Não só Sam, mas toda a sua família possuía grande prestigio na cidade. Seu pai era um comerciante bem sucedido e proprietário de uma maltaria. Já seu primo, John Adams, foi nada mais nada menos que o segundo presidente americano, sucedendo George Washington.
Justamente por este significado tão simbólico em torno do nome deste ilustre Bostonian que em 1984, Jim Koch, após descobrir uma receita de cerveja de seu bisavô, resolveu produzi-la e batiza-la em homenagem a este imponente personagem histórico. O modelo de negócio foi produzir sob contrato, muito parecido com o modelo de cervejaria cigana no Brasil.
A partir de então, Jim Koch, entrando para o mundo do mercado cervejeiro, resolve libertar os americanos, como ele mesmo se refere, “da cerveja sem graça”, batendo de frente e desafiando a concentração de mercado que estava nas mãos das grandes cervejarias, incluindo a poderosa Anheuser-Busch. Para isso, seu trunfo foi lançar a Boston Lager, uma Amber Lager que trazia algo novo para o paladar do consumidor.
Paralelamente, comprou briga dentro do congresso americano, que foi fundamental para a conquista da reforma tributária que beneficiaria os pequenos produtores de cerveja e, consequentemente, tornando uma vantagem competitiva importante em relação as grandes corporações da época.
Aliás, em um dos festivais de cerveja em Boston, tive a grande satisfação de conhecer pessoalmente Jim Koch, muito simpático e solícito para uma foto de recordação além de ter o prazer de degustar, neste mesmo dia, a famosa Utopias do lote de 2009, uma das cervejas mais alcoólicas do mundo.

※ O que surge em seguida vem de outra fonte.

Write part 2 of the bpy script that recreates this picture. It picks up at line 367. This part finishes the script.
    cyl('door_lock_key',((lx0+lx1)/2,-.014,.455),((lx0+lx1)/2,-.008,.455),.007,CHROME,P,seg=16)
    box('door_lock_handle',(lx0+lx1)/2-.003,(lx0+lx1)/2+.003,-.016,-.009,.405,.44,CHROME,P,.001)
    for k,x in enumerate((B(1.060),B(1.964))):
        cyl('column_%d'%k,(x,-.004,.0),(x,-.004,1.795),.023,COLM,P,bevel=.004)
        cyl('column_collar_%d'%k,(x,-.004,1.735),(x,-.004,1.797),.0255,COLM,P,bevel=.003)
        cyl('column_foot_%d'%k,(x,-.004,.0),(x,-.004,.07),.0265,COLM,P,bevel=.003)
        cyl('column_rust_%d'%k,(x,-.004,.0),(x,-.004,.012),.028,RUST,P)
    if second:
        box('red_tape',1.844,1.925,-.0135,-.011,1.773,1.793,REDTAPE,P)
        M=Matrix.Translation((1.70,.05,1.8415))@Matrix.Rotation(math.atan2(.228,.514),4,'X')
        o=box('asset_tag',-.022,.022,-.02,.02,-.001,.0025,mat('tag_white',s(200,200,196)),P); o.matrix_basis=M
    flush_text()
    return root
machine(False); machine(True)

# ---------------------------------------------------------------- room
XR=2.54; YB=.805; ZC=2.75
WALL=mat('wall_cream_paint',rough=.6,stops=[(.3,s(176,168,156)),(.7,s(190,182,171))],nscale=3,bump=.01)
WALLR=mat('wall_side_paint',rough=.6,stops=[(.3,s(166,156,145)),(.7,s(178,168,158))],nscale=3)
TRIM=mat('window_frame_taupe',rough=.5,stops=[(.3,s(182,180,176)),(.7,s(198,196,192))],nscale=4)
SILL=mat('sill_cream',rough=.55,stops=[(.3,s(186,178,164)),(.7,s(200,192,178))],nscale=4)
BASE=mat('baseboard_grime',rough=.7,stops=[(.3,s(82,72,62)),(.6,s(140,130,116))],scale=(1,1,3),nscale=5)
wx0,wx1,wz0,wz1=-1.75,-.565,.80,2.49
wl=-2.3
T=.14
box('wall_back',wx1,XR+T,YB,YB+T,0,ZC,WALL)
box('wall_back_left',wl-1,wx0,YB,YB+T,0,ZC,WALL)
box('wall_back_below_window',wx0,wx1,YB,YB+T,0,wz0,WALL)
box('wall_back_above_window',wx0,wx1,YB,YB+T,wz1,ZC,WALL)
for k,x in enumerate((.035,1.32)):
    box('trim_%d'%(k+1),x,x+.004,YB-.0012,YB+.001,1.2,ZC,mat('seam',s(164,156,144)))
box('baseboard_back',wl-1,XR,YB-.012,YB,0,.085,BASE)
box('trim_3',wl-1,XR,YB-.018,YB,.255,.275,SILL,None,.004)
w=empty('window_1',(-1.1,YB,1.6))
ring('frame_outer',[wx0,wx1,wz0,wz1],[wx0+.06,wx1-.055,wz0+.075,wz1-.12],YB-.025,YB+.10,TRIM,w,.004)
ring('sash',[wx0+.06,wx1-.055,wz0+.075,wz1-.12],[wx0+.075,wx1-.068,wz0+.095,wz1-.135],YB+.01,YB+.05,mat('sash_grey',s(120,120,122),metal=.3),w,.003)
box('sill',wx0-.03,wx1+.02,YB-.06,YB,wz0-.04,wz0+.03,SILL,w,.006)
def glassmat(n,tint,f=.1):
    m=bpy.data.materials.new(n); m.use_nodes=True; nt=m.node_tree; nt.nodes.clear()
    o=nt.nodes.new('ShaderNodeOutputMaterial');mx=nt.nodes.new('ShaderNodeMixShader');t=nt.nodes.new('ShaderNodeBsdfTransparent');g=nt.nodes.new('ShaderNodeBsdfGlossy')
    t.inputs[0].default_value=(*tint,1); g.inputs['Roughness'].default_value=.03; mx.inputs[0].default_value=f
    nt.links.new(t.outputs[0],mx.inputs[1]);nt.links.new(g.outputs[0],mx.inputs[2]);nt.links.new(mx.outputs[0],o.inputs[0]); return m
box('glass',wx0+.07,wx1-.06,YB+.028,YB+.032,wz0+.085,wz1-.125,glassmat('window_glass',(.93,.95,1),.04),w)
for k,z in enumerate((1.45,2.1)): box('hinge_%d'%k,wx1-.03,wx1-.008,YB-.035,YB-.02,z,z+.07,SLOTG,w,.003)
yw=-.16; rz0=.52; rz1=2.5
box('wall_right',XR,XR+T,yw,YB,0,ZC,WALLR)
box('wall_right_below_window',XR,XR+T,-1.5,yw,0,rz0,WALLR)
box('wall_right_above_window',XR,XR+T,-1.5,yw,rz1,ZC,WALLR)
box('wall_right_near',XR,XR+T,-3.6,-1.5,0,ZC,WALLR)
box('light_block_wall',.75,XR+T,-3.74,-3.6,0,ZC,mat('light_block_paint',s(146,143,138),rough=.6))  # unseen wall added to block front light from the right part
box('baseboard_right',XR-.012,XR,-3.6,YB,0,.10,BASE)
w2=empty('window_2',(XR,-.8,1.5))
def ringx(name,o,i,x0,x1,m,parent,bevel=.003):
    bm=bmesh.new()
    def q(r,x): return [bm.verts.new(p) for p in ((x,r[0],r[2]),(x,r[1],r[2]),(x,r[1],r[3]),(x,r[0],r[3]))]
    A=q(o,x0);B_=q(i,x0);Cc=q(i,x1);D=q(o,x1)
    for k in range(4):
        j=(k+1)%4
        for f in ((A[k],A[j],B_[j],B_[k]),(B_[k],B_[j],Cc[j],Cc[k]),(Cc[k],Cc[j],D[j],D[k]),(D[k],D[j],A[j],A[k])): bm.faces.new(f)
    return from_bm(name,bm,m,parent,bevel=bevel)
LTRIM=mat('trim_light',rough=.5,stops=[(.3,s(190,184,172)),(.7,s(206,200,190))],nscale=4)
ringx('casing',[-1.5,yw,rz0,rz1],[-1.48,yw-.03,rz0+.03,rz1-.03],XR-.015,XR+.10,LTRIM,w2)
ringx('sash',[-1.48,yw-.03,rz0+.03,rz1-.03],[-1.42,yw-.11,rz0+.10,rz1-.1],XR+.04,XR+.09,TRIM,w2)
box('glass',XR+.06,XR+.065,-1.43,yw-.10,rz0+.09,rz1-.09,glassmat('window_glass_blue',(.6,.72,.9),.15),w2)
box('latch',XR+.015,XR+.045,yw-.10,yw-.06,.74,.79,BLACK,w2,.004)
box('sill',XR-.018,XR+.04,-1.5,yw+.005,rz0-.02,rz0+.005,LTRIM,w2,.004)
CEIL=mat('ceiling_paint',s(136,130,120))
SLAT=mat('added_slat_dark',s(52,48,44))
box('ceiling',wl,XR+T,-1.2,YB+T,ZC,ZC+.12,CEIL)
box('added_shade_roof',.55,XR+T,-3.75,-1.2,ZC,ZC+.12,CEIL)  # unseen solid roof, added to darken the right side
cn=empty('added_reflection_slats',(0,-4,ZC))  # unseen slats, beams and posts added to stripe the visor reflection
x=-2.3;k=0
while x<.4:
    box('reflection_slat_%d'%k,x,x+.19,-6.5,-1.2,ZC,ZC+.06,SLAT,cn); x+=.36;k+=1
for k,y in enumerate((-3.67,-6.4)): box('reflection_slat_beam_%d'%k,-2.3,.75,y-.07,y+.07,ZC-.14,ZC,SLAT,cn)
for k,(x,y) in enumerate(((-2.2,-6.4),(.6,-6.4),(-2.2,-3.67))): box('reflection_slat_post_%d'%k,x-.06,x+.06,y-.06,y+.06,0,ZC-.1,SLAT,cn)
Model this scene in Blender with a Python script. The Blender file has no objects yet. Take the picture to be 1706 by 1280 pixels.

Saindo um pouco do escopo histórico e entrando na cerveja propriamente dita, a Samuel Adams é produzida pela Boston Beer Company, nome de registro da empresa. Conta com uma grande estrutura, mas ainda se mantem dentro do conceito definido pelo Brewers Association como cervejaria artesanal independente.
Atualmente, além de Massachusetts, a Boston Beer produz nos Estados de Cincinnati e Ohio. Mas para quem quiser conhecer mais sobre a história da cervejaria, em Boston ainda é o melhor lugar, onde podem ser realizadas visitações guiadas na antiga cervejaria ao sul da cidade, facilmente acessada de metrô.
Mesmo consolidada no mercado, a Samuel Adams não se acomoda, e no final de 2019 Jim Koch surpreende o mundo cervejeiro com o anúncio de um acordo de cooperação com a Dogfish Head Brewery, do seu amigo Sam Calagione, uma junção da segunda maior cervejaria artesanal dos Estados Unidos com a décima terceira.
E não para por aí, pois no início de 2020 foi inaugurado o brewpub junto ao Faneuil Hall, um dos locais mais movimentados e visitados de Boston. Por sua proximidade ao TD Garden, é comum beber alguns pints junto a fãs do Boston Celtics ou do Boston Bruins, pois quase todo dia é dia de jogo. Por fim, acredito que a fórmula de sucesso da Samuel Adams é possuir cervejas dos mais variados estilos e complexidade, aliado a uma boa rede de distribuição, mas nunca esquecendo sua origem e o seu ideal. Grande abraço e boas cervejas.